Si es cierto que pasamos una parte respetable de la vida viviendo fuera de la realidad, no por ello nuestra objetividad debería empeñarse a toda costa en vivir acorde con la asepsia de lo que la razón a cada momento trate de imponernos aduciendo la cordura como fin. ¿No está acaso gran parte de la felicidad en la expectativa, en cómo nos imaginamos un país exótico que visitaremos en las semanas próximas, en cómo pensamos en nuestra amada, en cómo será hermoso escalar tal cumbre, realizar tal proyecto? La novela de Proust es hermosa en ese tiempo de la espera, en cómo se enamora constantemente; en la forma en cómo se imagina aquel pueblo, Balbec, donde pasará el siguiente verano; en lo hermoso que será oír cantar a la Berma; en un viaje aplazado a Florencia o Venecia; en los tantos trabajos que se toma para tropezarse, ser invitado, por aquel grupo de muchachas.
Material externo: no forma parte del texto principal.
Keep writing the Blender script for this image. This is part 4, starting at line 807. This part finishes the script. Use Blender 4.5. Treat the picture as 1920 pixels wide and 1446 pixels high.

Pese a que todo se descomponga más tarde y la realidad sea rudamente prosaica, sin poesía, incluso soez, como es el caso cuando paso a paso va demoliendo aquel mundo de Guermantes, lo va ridiculizando despiadadamente una vez ha tomado contacto con sus salones. Pero que me quiten lo bailado, parece afirmar este hombre, que aun sabiendo que en un tiempo la expectativa ha de perder su poesía, no ceja por ello de perseguirla, de buscar en la realidad aquella parte de verdad susceptible de llevar un poco de emoción a su alma.
¿Ponerse una coraza contra lo posibilidad de sufrir otro desengaño amoroso?, ¿empeñarse a toda costa en decir que un vaso en simplemente un vaso?, ¿privar al alma del sabor de la magdalena, del frescor maravilloso de las horas pasadas en otros brazos?, ¿dejar de soñar de vez en cuando?, ¿cometer la locura de dejar de estar un poco loco? No, gracias.
Proust desmonta de continuo el andamiaje entre la realidad y el sueño, pero no se arredra por ello, sigue soñando, viviendo fuera de la realidad, que es algo muy bueno, siempre que, como en todas las cosas, uno no se vea abandonado por cierto sentido de la mesura.